The group was part of a crowd of 300,000 people crammed into St. Peter’s Square and overflowing into the streets of Vatican City, all to get a glimpse of Pope Francis as he emerged onto the balcony of the adjacent basilica on March 13.

“It was the biggest crowd I have ever seen,” said Clouse, straining along with her travel mates to get a glimpse of the pope through the colonnades that ring the square.

“It was a surreal experience for most of us,” Ferruzzi said. “We didn’t have a front-row seat, but we did pretty well to get as close as we did.”

Purdue Ag Students at St. Peter's Square
Officials estimated the crowd inside and outside St. Peter’s Square at upwards of 300,000 people, including 27 members of a contingent representing Purdue Agriculture.

The group was scheduled to tour the Sistine Chapel within the Vatican walls, but plans were scrapped when the cardinals descended on the Vatican to elect a new leader of the Roman Catholic Church.

“We always advise students to be flexible when traveling abroad,” said Linda Vallade, program leader for Agriculture Study Abroad at Purdue. But little did the students know that being flexible made them witnesses to history.

“We were coming down to dinner in our hotel in Rome and the television sets were on, showing the white smoke that announces a new pope,” Clouse said. “Then it got crazy. The nuns who run the hotel (Villa Monte Mario) started celebrating by banging pots and pans together.”

streets of Rome
The streets of Rome were clogged with pedestrians running toward St. Peter’s Square to get the first glimpse of Pope Francis on March 13.  

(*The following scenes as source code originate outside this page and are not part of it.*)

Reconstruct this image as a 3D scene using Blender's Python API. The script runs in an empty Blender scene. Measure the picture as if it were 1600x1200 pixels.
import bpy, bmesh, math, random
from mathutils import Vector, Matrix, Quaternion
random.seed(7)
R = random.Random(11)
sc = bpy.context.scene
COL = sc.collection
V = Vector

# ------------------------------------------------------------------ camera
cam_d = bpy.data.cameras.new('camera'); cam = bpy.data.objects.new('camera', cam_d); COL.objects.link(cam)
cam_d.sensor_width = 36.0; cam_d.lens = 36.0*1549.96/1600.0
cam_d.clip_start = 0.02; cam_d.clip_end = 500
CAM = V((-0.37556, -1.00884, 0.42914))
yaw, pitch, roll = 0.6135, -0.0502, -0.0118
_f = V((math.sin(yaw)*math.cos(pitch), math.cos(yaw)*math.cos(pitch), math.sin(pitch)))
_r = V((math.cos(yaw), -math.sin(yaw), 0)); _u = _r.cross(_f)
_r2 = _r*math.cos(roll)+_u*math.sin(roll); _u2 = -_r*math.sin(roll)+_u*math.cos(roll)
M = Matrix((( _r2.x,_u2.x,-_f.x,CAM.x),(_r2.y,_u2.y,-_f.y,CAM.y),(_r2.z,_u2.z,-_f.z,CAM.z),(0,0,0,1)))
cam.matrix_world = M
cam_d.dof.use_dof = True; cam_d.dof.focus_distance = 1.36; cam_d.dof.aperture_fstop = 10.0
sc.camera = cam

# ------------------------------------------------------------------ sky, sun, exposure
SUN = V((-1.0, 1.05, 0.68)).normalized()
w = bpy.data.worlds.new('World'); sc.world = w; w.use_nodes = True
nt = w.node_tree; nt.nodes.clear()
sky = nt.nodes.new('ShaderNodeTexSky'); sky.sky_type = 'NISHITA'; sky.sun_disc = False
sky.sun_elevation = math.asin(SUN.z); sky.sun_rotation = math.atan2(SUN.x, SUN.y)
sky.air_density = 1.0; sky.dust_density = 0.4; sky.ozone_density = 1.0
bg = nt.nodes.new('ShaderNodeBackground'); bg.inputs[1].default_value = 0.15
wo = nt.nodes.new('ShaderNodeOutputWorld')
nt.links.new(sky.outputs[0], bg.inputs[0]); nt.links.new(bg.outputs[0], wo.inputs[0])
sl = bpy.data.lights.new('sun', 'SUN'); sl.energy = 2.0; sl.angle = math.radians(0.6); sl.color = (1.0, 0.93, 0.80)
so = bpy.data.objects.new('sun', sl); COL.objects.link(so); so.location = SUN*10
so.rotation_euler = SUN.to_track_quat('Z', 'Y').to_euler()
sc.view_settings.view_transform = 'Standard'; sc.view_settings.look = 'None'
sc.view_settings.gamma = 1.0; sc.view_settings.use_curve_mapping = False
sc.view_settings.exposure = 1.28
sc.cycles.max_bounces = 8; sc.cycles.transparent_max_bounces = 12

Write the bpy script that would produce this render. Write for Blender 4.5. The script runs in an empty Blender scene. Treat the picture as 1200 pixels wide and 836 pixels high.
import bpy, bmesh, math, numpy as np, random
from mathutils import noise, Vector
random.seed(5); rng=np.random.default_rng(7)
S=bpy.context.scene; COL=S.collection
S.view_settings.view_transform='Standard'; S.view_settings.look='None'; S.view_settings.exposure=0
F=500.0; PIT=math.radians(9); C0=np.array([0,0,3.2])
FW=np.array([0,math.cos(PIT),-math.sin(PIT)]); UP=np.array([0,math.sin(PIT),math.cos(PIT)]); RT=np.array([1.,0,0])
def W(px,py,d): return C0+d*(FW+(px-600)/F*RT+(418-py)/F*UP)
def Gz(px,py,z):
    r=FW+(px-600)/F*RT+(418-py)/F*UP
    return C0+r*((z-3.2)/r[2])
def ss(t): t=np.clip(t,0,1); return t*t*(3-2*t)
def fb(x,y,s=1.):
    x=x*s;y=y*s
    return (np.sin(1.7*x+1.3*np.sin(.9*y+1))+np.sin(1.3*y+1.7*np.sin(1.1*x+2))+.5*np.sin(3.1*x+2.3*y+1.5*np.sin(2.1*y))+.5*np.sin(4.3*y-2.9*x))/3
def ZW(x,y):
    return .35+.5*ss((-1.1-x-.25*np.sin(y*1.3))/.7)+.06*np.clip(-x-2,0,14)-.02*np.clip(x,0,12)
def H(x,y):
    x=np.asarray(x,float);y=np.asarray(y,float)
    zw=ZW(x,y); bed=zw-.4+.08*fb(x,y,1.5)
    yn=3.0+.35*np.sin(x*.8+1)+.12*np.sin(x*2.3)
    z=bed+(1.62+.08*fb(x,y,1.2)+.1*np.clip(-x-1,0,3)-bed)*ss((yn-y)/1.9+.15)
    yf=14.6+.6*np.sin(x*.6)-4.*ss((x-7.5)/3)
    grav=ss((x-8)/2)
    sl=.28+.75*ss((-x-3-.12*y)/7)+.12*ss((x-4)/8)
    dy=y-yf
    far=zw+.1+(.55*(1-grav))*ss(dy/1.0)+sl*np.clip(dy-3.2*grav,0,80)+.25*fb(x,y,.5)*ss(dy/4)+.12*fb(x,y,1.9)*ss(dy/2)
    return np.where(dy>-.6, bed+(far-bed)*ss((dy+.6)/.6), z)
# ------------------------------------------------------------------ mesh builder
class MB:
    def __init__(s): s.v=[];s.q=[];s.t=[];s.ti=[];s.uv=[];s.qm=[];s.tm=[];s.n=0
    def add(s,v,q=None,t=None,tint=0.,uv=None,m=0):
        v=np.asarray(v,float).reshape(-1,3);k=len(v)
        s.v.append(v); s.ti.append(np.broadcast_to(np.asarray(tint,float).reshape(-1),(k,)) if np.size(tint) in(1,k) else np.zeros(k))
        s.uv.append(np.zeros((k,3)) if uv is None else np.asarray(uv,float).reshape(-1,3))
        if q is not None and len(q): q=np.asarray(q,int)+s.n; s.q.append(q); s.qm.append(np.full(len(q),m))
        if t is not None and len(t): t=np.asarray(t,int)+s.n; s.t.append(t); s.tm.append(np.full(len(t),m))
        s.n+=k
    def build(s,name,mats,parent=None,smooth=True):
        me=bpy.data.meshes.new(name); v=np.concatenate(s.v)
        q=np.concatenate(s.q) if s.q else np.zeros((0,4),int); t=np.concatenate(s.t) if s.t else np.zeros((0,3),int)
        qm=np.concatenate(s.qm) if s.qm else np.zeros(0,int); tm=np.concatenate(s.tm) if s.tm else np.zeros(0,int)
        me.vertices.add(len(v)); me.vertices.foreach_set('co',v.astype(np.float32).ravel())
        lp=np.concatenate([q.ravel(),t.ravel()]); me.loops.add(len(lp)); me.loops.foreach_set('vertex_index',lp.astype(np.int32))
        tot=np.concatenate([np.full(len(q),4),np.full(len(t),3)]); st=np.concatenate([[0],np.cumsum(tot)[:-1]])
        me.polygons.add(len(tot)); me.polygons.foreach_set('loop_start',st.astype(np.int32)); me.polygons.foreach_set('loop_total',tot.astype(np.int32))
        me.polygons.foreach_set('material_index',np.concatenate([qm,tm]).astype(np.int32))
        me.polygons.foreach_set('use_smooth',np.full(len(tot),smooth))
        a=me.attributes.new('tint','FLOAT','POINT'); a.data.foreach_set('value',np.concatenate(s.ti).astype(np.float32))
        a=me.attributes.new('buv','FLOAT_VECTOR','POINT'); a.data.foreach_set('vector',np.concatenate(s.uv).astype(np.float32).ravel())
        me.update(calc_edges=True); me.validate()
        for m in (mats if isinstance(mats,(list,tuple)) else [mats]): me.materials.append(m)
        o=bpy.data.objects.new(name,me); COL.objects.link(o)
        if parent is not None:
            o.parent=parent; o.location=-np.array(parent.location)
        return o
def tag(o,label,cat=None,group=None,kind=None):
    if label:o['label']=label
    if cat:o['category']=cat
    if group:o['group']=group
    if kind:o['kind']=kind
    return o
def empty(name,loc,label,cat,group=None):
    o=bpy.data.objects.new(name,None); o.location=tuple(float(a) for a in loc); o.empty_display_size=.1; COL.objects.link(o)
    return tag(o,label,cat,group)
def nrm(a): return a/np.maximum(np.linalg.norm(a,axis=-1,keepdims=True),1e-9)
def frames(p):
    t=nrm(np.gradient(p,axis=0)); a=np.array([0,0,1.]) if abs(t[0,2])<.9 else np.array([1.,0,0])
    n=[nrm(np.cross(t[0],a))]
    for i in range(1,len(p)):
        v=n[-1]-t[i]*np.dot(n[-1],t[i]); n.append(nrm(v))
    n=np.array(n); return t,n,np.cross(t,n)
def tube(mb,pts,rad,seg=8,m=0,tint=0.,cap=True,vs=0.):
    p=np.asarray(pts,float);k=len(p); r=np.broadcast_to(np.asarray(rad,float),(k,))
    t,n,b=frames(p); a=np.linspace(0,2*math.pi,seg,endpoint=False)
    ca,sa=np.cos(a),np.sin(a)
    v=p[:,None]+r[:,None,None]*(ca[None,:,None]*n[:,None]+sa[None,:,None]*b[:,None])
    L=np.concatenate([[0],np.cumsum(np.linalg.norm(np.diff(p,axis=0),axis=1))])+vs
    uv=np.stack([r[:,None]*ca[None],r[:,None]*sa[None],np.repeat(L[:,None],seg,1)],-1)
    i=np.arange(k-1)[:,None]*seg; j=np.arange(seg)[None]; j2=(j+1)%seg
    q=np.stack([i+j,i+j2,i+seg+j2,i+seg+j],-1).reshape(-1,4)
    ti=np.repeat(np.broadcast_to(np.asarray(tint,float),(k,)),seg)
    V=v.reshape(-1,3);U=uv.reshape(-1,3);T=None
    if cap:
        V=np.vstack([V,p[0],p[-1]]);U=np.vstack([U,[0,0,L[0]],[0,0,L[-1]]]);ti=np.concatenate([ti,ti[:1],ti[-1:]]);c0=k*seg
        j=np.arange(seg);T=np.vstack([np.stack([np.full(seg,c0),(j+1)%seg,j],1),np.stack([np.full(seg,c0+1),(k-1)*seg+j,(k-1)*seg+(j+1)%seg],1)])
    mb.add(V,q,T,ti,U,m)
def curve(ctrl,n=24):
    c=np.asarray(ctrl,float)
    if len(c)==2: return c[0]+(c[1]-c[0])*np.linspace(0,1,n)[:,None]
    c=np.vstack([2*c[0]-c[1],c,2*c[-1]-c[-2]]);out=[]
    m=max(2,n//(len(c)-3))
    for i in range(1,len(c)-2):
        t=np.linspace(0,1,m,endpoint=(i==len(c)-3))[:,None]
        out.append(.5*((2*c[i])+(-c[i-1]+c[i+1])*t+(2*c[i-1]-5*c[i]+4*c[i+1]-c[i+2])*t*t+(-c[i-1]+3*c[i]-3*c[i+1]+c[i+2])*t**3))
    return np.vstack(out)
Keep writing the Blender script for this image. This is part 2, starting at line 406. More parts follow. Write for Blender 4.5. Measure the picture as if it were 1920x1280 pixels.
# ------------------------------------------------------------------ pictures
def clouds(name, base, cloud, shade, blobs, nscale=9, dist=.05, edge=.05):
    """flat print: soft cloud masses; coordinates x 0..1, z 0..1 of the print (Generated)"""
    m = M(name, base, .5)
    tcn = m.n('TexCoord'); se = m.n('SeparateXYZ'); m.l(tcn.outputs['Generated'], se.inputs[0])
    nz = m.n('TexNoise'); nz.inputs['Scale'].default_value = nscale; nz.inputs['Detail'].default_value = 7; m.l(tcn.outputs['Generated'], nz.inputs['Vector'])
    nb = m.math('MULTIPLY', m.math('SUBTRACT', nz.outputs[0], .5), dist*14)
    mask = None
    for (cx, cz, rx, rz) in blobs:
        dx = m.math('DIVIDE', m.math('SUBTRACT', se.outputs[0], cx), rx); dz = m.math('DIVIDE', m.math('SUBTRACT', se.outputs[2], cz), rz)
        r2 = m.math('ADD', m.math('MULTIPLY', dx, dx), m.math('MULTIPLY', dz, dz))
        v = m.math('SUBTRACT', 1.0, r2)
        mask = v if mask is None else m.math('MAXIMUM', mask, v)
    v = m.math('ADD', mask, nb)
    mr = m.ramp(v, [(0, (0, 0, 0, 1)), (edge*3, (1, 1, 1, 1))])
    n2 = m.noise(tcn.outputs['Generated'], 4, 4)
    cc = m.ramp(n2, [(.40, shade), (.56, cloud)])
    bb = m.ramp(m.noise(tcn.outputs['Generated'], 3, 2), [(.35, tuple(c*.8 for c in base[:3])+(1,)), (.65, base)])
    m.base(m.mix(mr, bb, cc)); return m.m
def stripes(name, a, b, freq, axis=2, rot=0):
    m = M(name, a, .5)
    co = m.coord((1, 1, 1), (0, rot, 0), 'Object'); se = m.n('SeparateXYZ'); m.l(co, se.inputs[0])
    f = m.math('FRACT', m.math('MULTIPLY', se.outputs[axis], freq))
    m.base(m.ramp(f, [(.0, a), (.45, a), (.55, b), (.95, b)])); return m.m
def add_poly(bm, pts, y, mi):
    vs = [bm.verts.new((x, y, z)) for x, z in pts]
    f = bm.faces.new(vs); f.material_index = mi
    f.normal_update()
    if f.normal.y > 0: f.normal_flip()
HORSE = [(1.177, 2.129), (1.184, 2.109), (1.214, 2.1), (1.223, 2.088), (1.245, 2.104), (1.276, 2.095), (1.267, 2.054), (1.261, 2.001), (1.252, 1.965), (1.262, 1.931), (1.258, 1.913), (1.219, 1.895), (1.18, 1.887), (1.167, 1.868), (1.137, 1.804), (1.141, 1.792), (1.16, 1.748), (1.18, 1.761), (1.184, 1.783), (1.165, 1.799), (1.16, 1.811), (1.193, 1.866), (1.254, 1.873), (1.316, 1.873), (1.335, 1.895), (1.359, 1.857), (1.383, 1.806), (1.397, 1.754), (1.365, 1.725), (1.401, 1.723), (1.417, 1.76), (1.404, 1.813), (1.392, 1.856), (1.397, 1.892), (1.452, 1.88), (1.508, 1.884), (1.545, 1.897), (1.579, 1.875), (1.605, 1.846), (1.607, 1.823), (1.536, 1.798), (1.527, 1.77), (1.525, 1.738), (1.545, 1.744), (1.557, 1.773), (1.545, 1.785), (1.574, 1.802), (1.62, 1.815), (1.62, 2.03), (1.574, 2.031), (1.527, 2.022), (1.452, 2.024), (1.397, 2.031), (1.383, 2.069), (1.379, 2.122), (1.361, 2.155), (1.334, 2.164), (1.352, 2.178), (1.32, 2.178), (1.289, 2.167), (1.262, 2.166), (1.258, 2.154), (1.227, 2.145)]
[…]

The nuns, experts at such things, told the group there was a 50-minute window between the sighting of the white smoke and the emerging of the pope from the basilica.

“We’re going, right?” Liceaga asked Ferruzzi, who took a quick poll of the students who had assembled for dinner in the hotel dining room.

“How many people want to see the pope?” Ferruzzi asked. Immediately, 25 hands shot up into the air. Ferruzzi scrambled to find 27 bus passes while the group started running to the nearest bus stop for the 2.2-mile ride to St. Peter’s Square.

raincoat to guide students through the streets of Rome

Running through the streets of Rome toward the St. Peter's Square, Andrea Liceaga held her raincoat aloft so the Purdue contingent would have a target to follow.  

“We were crammed like sardines on the bus,” said Liceaga. “Then we just started running through the streets to get to the square.” Liceaga held her yellow raincoat aloft as a target for the students to follow.

Clouse said running through the streets of Rome felt like the television show “The Amazing Race.”

“I felt like I was carrying the Olympic torch,” Liceaga said. And right there, amid 300,000 people on the darkened streets of Rome, she witnessed what might be a little miracle of their own.

“It was amazing,” she said. “Not one single person got lost.”